The phenomena of geognosy, particularly those which are connected with the stratification of rocks, and their grouping, are never solitary; but are found the same in both hemispheres.

I was the more struck with these relations, and this identity of formations, as, at the time of my journey in these countries, mineralogists were unacquainted with the name of a single rock of Venezuela, New Grenada, and the Cordilleras of Quito.

CHAPTER 1.12.

GENERAL VIEW OF THE PROVINCES OF VENEZUELA. DIVERSITY OF THEIR INTERESTS. CITY AND VALLEY OF CARACAS. CLIMATE.

In all those parts of Spanish America in which civilization did not exist to a certain degree before the Conquest (as it did in Mexico, Guatimala, Quito, and Peru), it has advanced from the coasts to the interior of the country, following sometimes the valley of a great river, sometimes a chain of mountains, affording a temperate climate. Concentrated at once in different points, it has spread as if by diverging rays. The union into provinces and kingdoms was effected on the first immediate contact between civilized parts, or at least those subject to permanent and regular government. Lands deserted, or inhabited by savage tribes, now surround the countries which European civilization has subdued. They divide its conquests like arms of the sea difficult to be passed, and neighbouring states are often connected with each other only by slips of cultivated land. It is less difficult to acquire a knowledge of the configuration of coasts washed by the ocean, than of the sinuosities of that interior shore, on which barbarism and civilization, impenetrable forests and cultivated land, touch and bound each other. From not having reflected on the early state of society in the New World, geographers have often made their maps incorrect, by marking the different parts of the Spanish and Portuguese colonies, as though they were contiguous at every point in the interior. The local knowledge which I obtained respecting these boundaries, enables me to fix the extent of the great territorial divisions with some certainty, to compare the wild and inhabited parts, and to appreciate the degree of political influence exercised by certain towns of America, as centres of power and of commerce.

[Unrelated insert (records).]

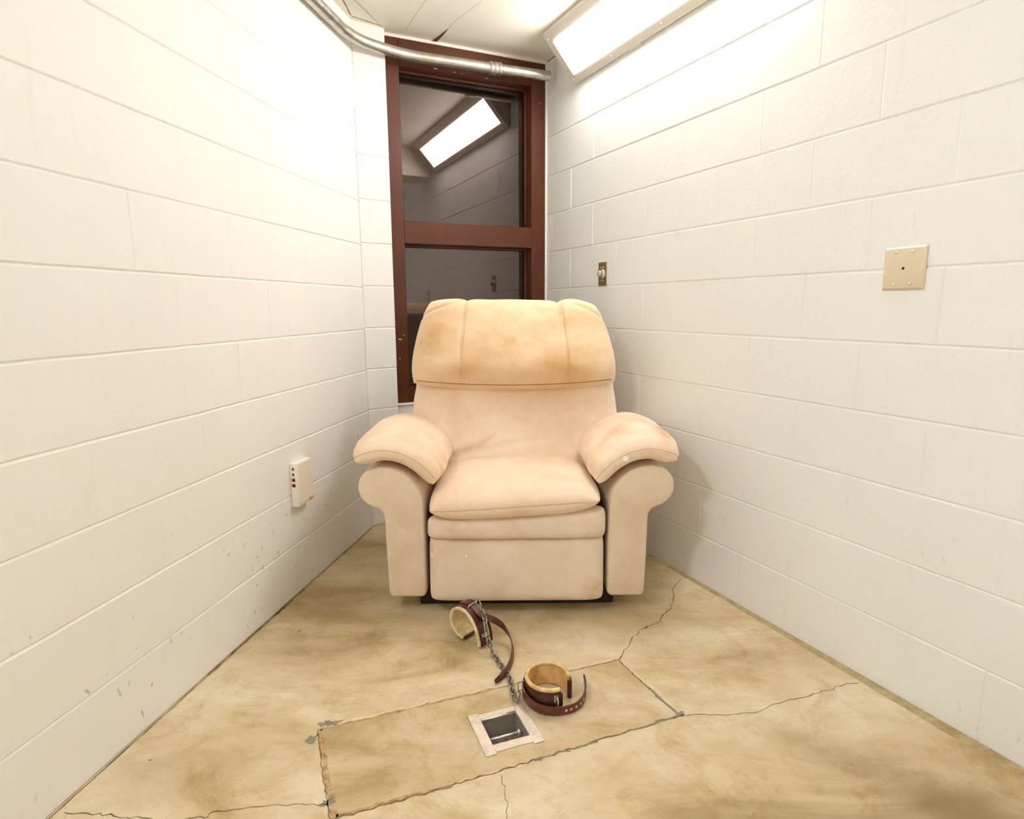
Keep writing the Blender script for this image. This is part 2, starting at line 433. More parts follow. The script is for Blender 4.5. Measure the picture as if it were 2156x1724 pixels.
cracks = [
 ([(.339, 1.809), (.374, 1.878), (.416, 1.952), (.45, 1.999), (.519, 2.04), (.552, 2.098), (.59, 2.152), (.622, 2.208), (.643, 2.308), (.703, 2.403)], .0032, 5),
 ([(.459, 1.536), (.513, 1.54), (.592, 1.539), (.675, 1.549), (.759, 1.589), (.856, 1.621), (.912, 1.643), (.996, 1.676), (1.036, 1.683)], .0022, 6),
 ([(-1.021, 1.219), (-.96, 1.216), (-.901, 1.208), (-.833, 1.202), (-.75, 1.196), (-.696, 1.203), (-.677, 1.219), (-.589, 1.229), (-.484, 1.239), (-.428, 1.234)], .0028, 7),
 ([(-.029, 1.322), (-.024, 1.28), (-.014, 1.238), (-.016, 1.193), (-.01, 1.14)], .0015, 8)]
for pts, w, sd in cracks: ribbon(bm, pts, w, Zc, 1, jitter=.0045, seed=sd, sub=5)
def blob(bm, c, r, z, mi, seed, asp=.6, ang=.3, n=22):
    rs = random.Random(seed); vs = []
    for i in range(n):
        a = 2*PI*i/n; rr = r*rs.uniform(.45, 1.15); u, v = math.cos(a)*rr, math.sin(a)*rr*asp
        vs.append(bm.verts.new(V((c[0]+u*math.cos(ang)-v*math.sin(ang), c[1]+u*math.sin(ang)+v*math.cos(ang), z))))
    f = bm.faces.new(vs); f.material_index = mi
blob(bm, (-.497, 1.514), .035, Zc, 2, 1, .3, .35); blob(bm, (-.535, 1.452), .022, Zc, 2, 2, .7, .9); blob(bm, (-.43, 1.243), .022, Zc, 2, 3, .6, .6)
blob(bm, (.464, 1.545), .022, Zc, 2, 4, .5, .9); blob(bm, (.427, 1.606), .012, Zc, 2, 9, .4, -1.1); blob(bm, (-.52, 1.512), .02, Zc+.0002, 2, 5)
blob(bm, (.55, 2.095), .007, Zc, 1, 14, .5, 1); blob(bm, (.47, 2.01), .009, Zc, 1, 11, .4, .9)
blob(bm, (-.755, 2.0), .008, Zc, 1, 6, .5, .6); blob(bm, (-.757, 2.012), .006, Zc, 1, 7, .3, .6); blob(bm, (-.58, 2.50), .006, Zc, 1, 8, .5, .6)
blob(bm, (-.92, 1.38), .005, Zc, 1, 18); blob(bm, (-.10, 2.02), .006, Zc, 1, 12)
# brown and chalky edges of the slab patch
ribbon(bm, [padq[0], (-.455, 1.315), padq[3]], .014, Zc*.8, 3, jitter=.003, seed=3, sub=10)
ribbon(bm, [(-.530, 1.491), (-.464, 1.318), (-.412, 1.197)], .003, Zc, 1, jitter=.0025, seed=31, sub=12)
ribbon(bm, [padq[0], (-.249, 1.594), (-.021, 1.677)], .009, Zc*.8, 3, jitter=.003, seed=4, sub=14)
ribbon(bm, [(-.52, 1.500), (-.249, 1.602), (-.021, 1.686), (.183, 1.762), (.336, 1.817)], .009, Zc*.9, 4, jitter=.004, seed=5, sub=14)
ribbon(bm, [(-.021, 1.676), (.183, 1.754), (.336, 1.811)], .0028, Zc, 1, jitter=.002, seed=6, sub=14)
ribbon(bm, [padq[1], (.366, 1.742), (.415, 1.638), padq[2]], .004, Zc, 1, jitter=.003, seed=7, sub=12)
ribbon(bm, [(.345, 1.813), (.374, 1.744), (.424, 1.638), (.462, 1.55)], .008, Zc*.8, 4, jitter=.003, seed=8, sub=10)
ribbon(bm, [(.40, 1.668), (.43, 1.60), padq[2]], .008, Zc*1.1, 2, jitter=.003, seed=17, sub=8)
ribbon(bm, [padq[3], (-.255, 1.250), (-.026, 1.340), (.196, 1.431), padq[2]], .0055, Zc, 1, jitter=.0035, seed=9, sub=16)
ribbon(bm, [(-.40, 1.203), (-.255, 1.256), (-.15, 1.29)], .010, Zc*.8, 3, jitter=.003, seed=10, sub=10)
ribbon(bm, [(-.15, 1.284), (-.026, 1.333), (.1, 1.385)], .006, Zc*.8, 4, jitter=.003, seed=20, sub=10)
ribbon(bm, [(.05, 1.368), (.14, 1.406), (.22, 1.438)], .0055, Zc*1.2, 2, jitter=.003, seed=12, sub=12)
ribbon(bm, [(.30, 1.472), (.38, 1.503), padq[2]], .005, Zc*1.2, 2, jitter=.003, seed=13, sub=8)
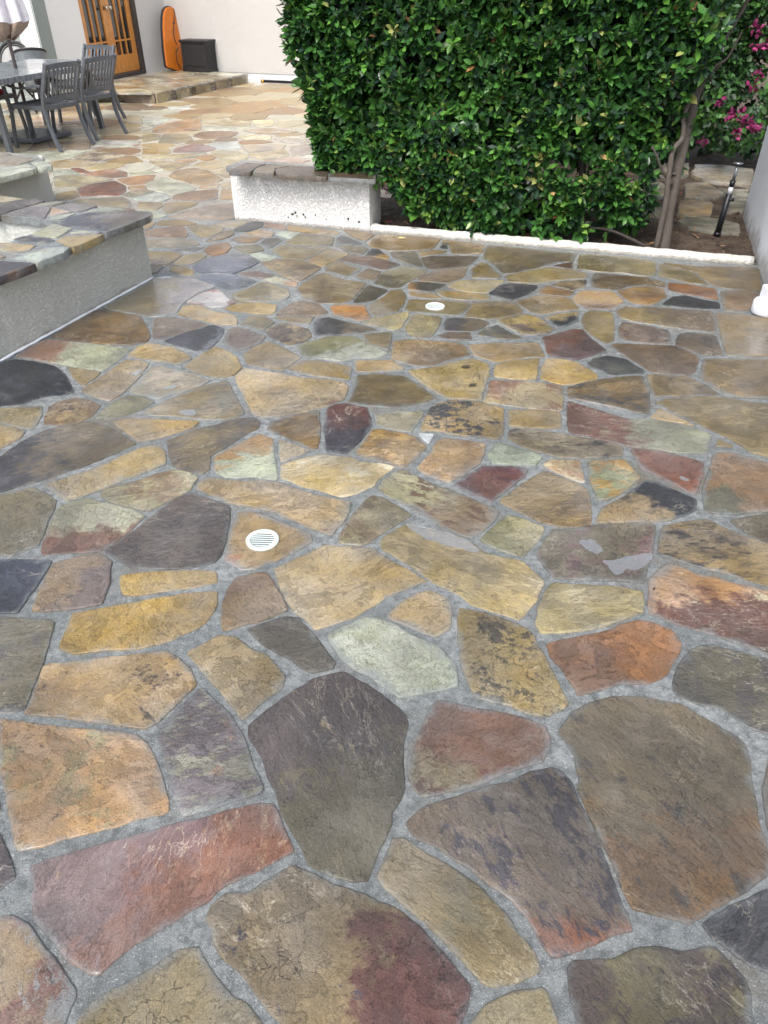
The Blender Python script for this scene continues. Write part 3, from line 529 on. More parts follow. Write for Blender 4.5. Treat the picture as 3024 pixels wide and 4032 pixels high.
190,182,182|152,92,76|170,150,140|b-.2 k.2 s10 w.4|-1130 4295 -1036 4238 -953 4238 -893 4295 -956 4373 -1002 4473 -1049 4536 -1117 4499 -1165 4409 -1197 4314
161,143,96|152,134,95|130,112,80|b-.3 w.1|-903 4353 -785 4314 -703 4334 -600 4353 -578 4413 -605 4536 -703 4620 -782 4664 -871 4515 -937 4433
80,85,106|90,98,125|100,85,60|b-.2 w.5|-1231 4856 -1152 4844 -997 4827 -901 4963 -851 5086 -936 5201 -1025 5254 -1146 5241 -1243 5111 -1302 4975
80,85,101|72,76,90|100,90,80|b-.3 w.4|-1072 4620 -978 4504 -881 4578 -819 4686 -881 4748 -993 4810 -1188 4833 -1227 4764
151,129,86|132,107,71|110,92,65|b-.1 k.2 s-5|-498 4393 -482 4354 -408 4305 -268 4286 -200 4334 -134 4557 -115 4654 -290 4731 -385 4844 -458 4798 -520 4642 -545 4515
156,136,101|141,119,96|120,100,80|b-.1|-736 4891 -686 4798 -546 4670 -475 4821 -419 4949 -544 5086 -725 5137 -849 5055
166,131,116|150,120,110|120,95,90|b-.1 k.1|-867 4758 -761 4756 -717 4798 -851 4891 -970 4843
206,201,171|200,141,81|160,120,80|g-20 b-.3|-668 4642 -552 4588 -564 4665 -714 4775 -792 4708
195,206,191|185,195,180|160,160,140|b-.3|-850 5111 -804 5104 -744 5163 -881 5281 -950 5241
156,139,101|148,130,98|120,105,80|b-.3|-682 5142 -562 5111 -474 5246 -388 5417 -760 5445 -812 5321
150,136,96|142,128,94|120,105,78|b-.3|-723 5488 -381 5445 -377 5678 -633 5733 -721 5545
180,191,176|170,178,160|150,150,130|b-.3|-702 5618 -633 5780 -803 5816 -828 5724
156,126,76|146,118,75|120,96,62|b-.3|-750 5847 -531 5754 -345 5739 -358 5816 -758 5977
160,111,76|148,105,76|120,85,60|b-.3|-934 5928 -766 5852 -778 5993 -947 6055
60,62,68|72,74,82|50,50,56|b-.3|-1121 5801 -1030 5834 -954 5944 -962 6077 -1045 6077 -1097 6005 -1163 5864
171,136,81|160,125,80|120,95,62|b-.3|-927 5678 -848 5678 -837 5801 -985 5858 -1072 5770
186,141,71|172,130,72|130,98,55|b-.3|-1067 5516 -956 5516 -912 5633 -942 5663 -1087 5693 -1141 5604
105,100,93|90,88,88|120,110,95|b-.2|-813 5389 -760 5589 -799 5633 -886 5633 -916 5502
151,143,121|142,132,112|120,110,92|b-.2|-1044 5321 -945 5267 -857 5348 -916 5473 -1096 5431
191,131,61|178,122,62|120,85,45|b-.3|-1223 5214 -1126 5267 -1108 5403 -1152 5516 -1255 5473 -1295 5335
146,126,91|115,108,100|95,88,82|b-.1|-1202 5604 -1138 5739 -1174 5848 -1243 5785 -1291 5663 -1324 5545
166,146,106|158,138,104|130,112,85|b-.3|-1363 5633 -1308 5663 -1249 5816 -1248 5912 -1466 6010 -1551 5938
166,146,111|158,138,108|130,112,85|b-.3|-1175 5912 -1080 6060 -1115 6110 -1246 6060 -1371 5993
166,136,111|160,132,110|130,108,88|b-.3|-1796 5663 -1740 5648 -1488 5648 -1494 5754 -1574 5960 -1795 5864 -1845 5848
161,149,131|152,140,124|130,118,104|b-.3|-1728 5403 -1549 5389 -1345 5459 -1401 5604 -1781 5604
120,112,108|108,102,102|90,86,88|b-.3|-1364 5307 -1303 5417 -1426 5403 -1508 5321
161,141,101|152,132,98|130,110,82|b-.3|-1625 5012 -1471 5024 -1424 5241 -1530 5307 -1703 5307
166,146,101|156,136,98|130,112,82|b-.3|-1375 4987 -1307 5036 -1244 5201 -1301 5281 -1414 5210 -1447 5024
176,146,86|166,136,84|130,105,68|b-.3|-1336 4810 -1257 4798 -1267 4891 -1347 4963 -1435 4975 -1431 4891
151,136,101|142,128,98|120,105,82|b-.3|-1581 4844 -1512 4844 -1496 4999 -1619 4987
166,146,131|160,142,128|140,120,105|b-.3|-1558 6134 -1336 6102 -1205 6166 -1288 6643 -1514 6571 -1695 6363 -1750 6198
171,151,116|162,142,112|140,120,92|b-.3|-1776 6329 -1721 6397 -1623 6571 -1609 6679 -1734 6711 -1878 6679 -1863 6431
201,206,186|190,195,175|160,160,140|b-.3|-1915 6150 -1806 6198 -1770 6263 -1935 6431 -1945 6329
176,156,116|165,145,110|140,120,92|b-.3|-2070 6466 -1913 6448 -1888 6571 -1924 6679 -2133 6698
212,220,212|200,205,190|160,160,140|b-.3 k.06|-2215 6810 -2129 6753 -2054 6716 -1919 6735 -1885 6867 -1980 7011 -2086 7024 -2161 6906
166,126,86|158,122,88|130,98,92|b-.2|-1720 6721 -1602 6735 -1470 6829 -1525 7186 -1760 7093 -1884 6945 -1853 6791
191,156,106|180,148,104|150,120,85|b-.3|-1533 7228 -1554 7399 -1699 7313 -1713 7186
186,151,96|176,142,94|140,112,78|b-.3|-1435 6791 -1317 6791 -1371 7145 -1496 7176
176,156,121|168,148,118|140,120,95|b-.3|-1494 7192 -1384 7228 -1420 7443 -1534 7399
191,191,171|182,180,160|150,145,125|b-.3|-2167 7186 -2075 7110 -1898 6964 -1734 7145 -1741 7228 -2135 7670 -2197 7562 -2236 7378
166,136,91|158,130,92|130,105,76|b-.3|-1763 7334 -1582 7443 -1545 7578 -1763 7957 -1918 8083 -2093 8003 -2110 7693
196,156,101|186,146,96|150,118,78|b-.3|-2359 7187 -2308 7111 -2185 7184 -2236 7332 -2385 7289
151,96,61|130,85,68|180,135,85|b-.1 k.2|-2776 7077 -2686 6905 -2539 6934 -2369 6934 -2350 7075 -2404 7296 -2573 7508 -2727 7400 -2837 7202
166,141,91|158,134,90|130,108,75|b-.3|-2863 6765 -2738 6798 -2703 6901 -2823 7141 -2958 7004
166,151,126|158,144,122|130,118,98|b-.3|-2680 6798 -2712 6699 -2471 6587 -2294 6539 -2141 6508 -2220 6765 -2334 6900 -2549 6832
166,156,131|158,148,126|140,128,108|b-.3|-2223 6866 -2079 7093 -2184 7166 -2324 7075 -2344 6934
166,126,91|156,118,90|130,98,78|b-.2|-2397 7334 -2274 7372 -2218 7533 -2250 7774 -2374 7747 -2582 7568
181,166,131|172,158,128|150,135,108|b-.3|-3041 7221 -2854 7239 -2738 7414 -2600 7568 -2710 7629 -3035 7774 -3229 7691
191,191,171|182,182,162|160,158,138|b-.3|-3237 7711 -3125 7754 -3003 7816 -3181 8022 -3338 7990
151,91,61|140,85,62|110,70,50|b-.3|-3046 7889 -2966 7843 -2937 7902 -3100 8079 -3189 8057
176,121,81|165,130,105|140,90,65|b-.1|-2882 7732 -2618 7629 -2507 7691 -2567 7902 -2739 8034 -2862 7968 -2965 7816
201,201,176|190,190,165|160,158,135|b-.3|-2463 7732 -2253 7859 -2338 7942 -2539 7859
186,166,126|176,156,122|150,130,100|b-.3|-1543 7623 -1478 7670 -1566 8134 -1741 7957
181,161,121|172,152,118|150,130,98|b-.3|-1875 8083 -1746 7982 -1591 8212 -1773 8481 -1921 8426 -1978 8212
171,151,111|162,142,108|140,120,88|b-.3|-2172 7957 -2129 7957 -2006 8291 -2336 8453 -2499 8426
206,206,181|196,196,172|170,168,145|b-.3|-2379 7763 -2205 7957 -2256 8047 -2313 7922
191,141,91|180,132,88|150,108,72|b-.3|-2023 8318 -1978 8426 -2012 8537 -2245 8453
181,166,131|190,170,110|160,140,120|b-.1|-1727 8481 -1568 8212 -1468 8426 -1462 8650 -1619 8945 -1819 9001 -1937 8941
186,166,126|195,185,155|150,130,100|b-.1|-2585 8537 -2229 8481 -1948 8737 -1978 8885 -2323 8737 -2615 8650
151,126,126|170,120,90|120,100,105|b-.2|-1972 8915 -1887 9069 -2114 9389 -2244 9356 -2371 9099 -2335 8860
226,223,206|216,212,195|190,185,165|b-.3|-1832 9012 -1615 9068 -1635 9194 -1746 9578 -2077 9389
186,166,146|178,158,138|150,130,112|b-.3|-1591 9068 -1486 8855 -1137 9070 -1135 9324 -1441 9389 -1643 9324
191,166,121|200,185,160|150,115,75|b-.1|-1445 8650 -1254 8474 -1022 8708 -1107 9068 -1482 8825
196,166,151|188,160,144|160,135,118|b-.3|-1071 8318 -847 8318 -782 8481 -1004 8650 -1287 8426
186,166,151|178,158,144|150,135,118|b-.3|-998 8708 -774 8825 -868 9389 -1072 9194
176,151,106|168,142,102|140,118,85|b-.3|-2638 8737 -2343 8825 -2454 9194 -2743 9131
161,146,116|152,138,112|130,115,92|b-.3|-2438 9389 -2269 9592 -2346 9871 -2540 10059 -2725 10017 -2642 9456
171,156,126|162,148,120|140,125,100|b-.3|-2830 9456 -2693 9661 -2742 10022 -2961 9948
191,141,86|180,155,115|150,108,70|b-.1 s10|-2791 10059 -2601 10096 -2315 10327 -2412 10806 -2523 11216 -2693 11125 -2960 10649 -2900 10172
166,121,81|156,115,82|130,95,68|b-.2|-2117 9661 -1833 9875 -1816 10172 -2097 10249 -2271 10172 -2328 9875
196,191,171|188,182,162|165,158,138|b-.3|-2240 10288 -1840 10327 -1699 10568 -2163 10609 -2320 10487
206,206,191|196,196,180|170,168,152|b-.3|-3020 10172 -2973 10406 -2977 10692 -2885 11262 -3335 11354
191,166,116|198,180,140|160,135,92|b-.2|-2386 10778 -2026 10615 -1719 10609 -1789 10992 -2237 11170 -2476 11125
206,191,141|198,184,140|170,155,112|b-.3|-1646 10487 -1432 10650 -1504 11125 -1787 11081
206,191,151|198,184,148|170,155,118|b-.3|-1670 9661 -1350 9661 -1373 9948 -1659 10022 -1808 9803
181,151,116|190,165,135|150,120,90|b-.2|-1504 10000 -1039 10172 -1453 10487 -1787 10249
196,181,161|188,172,152|165,148,128|b-.3|-1129 9389 -828 9524 -920 10022 -1340 9730
206,211,201|196,200,190|170,172,160|b-.3|-3119 11939 -2801 12042 -2921 12383 -3219 12361
165,135,85|150,120,78|120,95,62|b-.2|-231 5664 -133 5575 -66 5740 -255 5865 -317 5849
75,77,85|95,92,88|110,105,95|b-.2|-344 5503 -241 5474 -161 5488 -266 5664 -337 5694 -355 5634
130,118,90|118,106,88|100,92,78|b-.2|-251 5281 -151 5242 -112 5363 -155 5432 -280 5469 -350 5446
90,92,98|185,148,85|75,75,80|g-60 b-.3|-50 5181 28 5138 29 5189 -37 5349 -87 5363 -136 5216
150,122,75|140,112,70|110,88,58|b-.3 w.2|-105 5432 -37 5376 54 5322 262 5335 364 5390 425 5619 14 5740 -57 5709 -127 5503
65,65,70|85,82,80|110,100,85|b-.2|414 5376 460 5368 462 5451 430 5482 404 5418
145,118,70|138,110,68|110,88,55|b-.3 w.2|422 5503 475 5474 476 5365 488 5255 585 5242 694 5268 736 5472 436 5590
170,140,85|160,130,82|120,98,65|b-.3|256 5202 297 5202 406 5255 452 5322 345 5335 248 5295
115,108,98|140,132,115|90,86,85|b-.1 k.1|61 5163 155 5049 247 4964 263 4988 219 5308 42 5295
120,104,88|105,92,80|90,80,72|b-.1 s5|291 4916 403 4933 562 4988 619 5087 671 5202 338 5202 255 5163
130,98,80|118,92,82|100,80,72|b-.1 s-10|-145 4988 -4 4892 119 5025 -74 5172 -232 5228 -316 5112
172,150,105|190,150,85|130,110,80|g200 b-.4|-417 4969 -332 5112 -241 5255 -396 5372 -532 5099
150,130,95|140,120,90|110,95,75|b-.2|-397 4880 -334 4845 -232 4787 -155 4916 -239 4988 -324 5099 -407 4964
145,122,88|135,115,85|110,95,75|b-.2|-140 4753 -65 4703 -19 4868 -113 4939 -186 4799
115,105,82|152,142,122|90,82,72|g60 b-.1|40 4557 99 4568 161 4686 297 4868 153 4976 -4 4857 -70 4643
150,130,108|140,120,105|115,100,90|b-.2 s5|236 4686 419 4643 527 4776 569 4976 400 4916 303 4845 219 4742
105,95,75|90,82,68|75,68,60|b-.1 s20|-164 4295 -60 4354 28 4512 -92 4600 -106 4600 -186 4324
100,95,86|182,132,60|75,72,72|g180 b-.5|156 4526 300 4495 395 4621 301 4656 175 4675 151 4600
172,155,118|162,145,112|135,118,90|b-.3|459 4526 528 4485 639 4470 770 4676 774 4709 484 4698 408 4590
122,105,68|108,92,62|90,76,55|b-.1 s-5 k.15|738 5038 789 4822 869 4846 1036 4946 1178 5062 1301 5089 1369 5269 869 5433 751 5470 688 5164
155,130,80|145,120,76|115,95,62|b-.3|575 4743 739 4732 768 4777 711 5013 660 5050 584 4916
110,75,55|100,70,55|80,55,45|b-.3|1269 4928 1299 5074 1141 4988
160,140,92|152,130,88|120,100,68|b-.3 s0|798 4665 988 4643 1111 4709 1304 4732 1347 4822 1265 4904 1118 4952 1002 4906 794 4777
72,72,82|82,80,86|120,110,100|b-.2 k.06|768 4344 881 4434 966 4558 973 4600 802 4643 755 4622 647 4454
175,128,55|150,105,55|100,70,45|b-.2 k.2 s-10|1057 4420 1136 4403 1185 4485 1025 4604 952 4475
160,140,105|150,128,98|80,75,75|b-.2 k.4|1121 4568 1182 4505 1266 4558 1318 4709 1143 4676 1069 4622
172,148,112|162,138,106|135,112,88|b-.3|863 4147 918 4110 1043 4165 1160 4202 1126 4390 952 4434 796 4315
112,106,92|96,91,92|155,142,118|b-.1 k.3 s-15|802 1333 853 1296 910 1280 952 1227 1004 1195 1031 1183 1144 1443 1011 1491 973 1512 897 1488 846 1428 813 1374"""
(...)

Caracas is the capital of a country nearly twice as large as Peru, and now little inferior in extent to the kingdom of New Grenada.* (* The Capitania-General of Caracas contains near 48,000 square leagues (twenty-five to a degree). Peru, since La Paz, Potosi, Charcas and Santa Cruz de la Sierra, have been separated from it, contains only 30,000. New Grenada, including the province of Quito, contains 65,000. Reinos, Capitanias-Generales, Presidencies, Goviernos, and Provincias, are the names by which Spain formerly distinguished her transmarine possessions, or, as they were called, Dominios de Ultramar (Dominions beyond Sea.)) This country which the Spanish government designates by the name of Capitania-General de Caracas,* (* The captain-general of Caracas has the title of "Capitan-General de las Provincias de Venezuela y Ciudad do Caracas.") or of the united provinces of Venezuela, has nearly a million of inhabitants, among whom are sixty thousand slaves.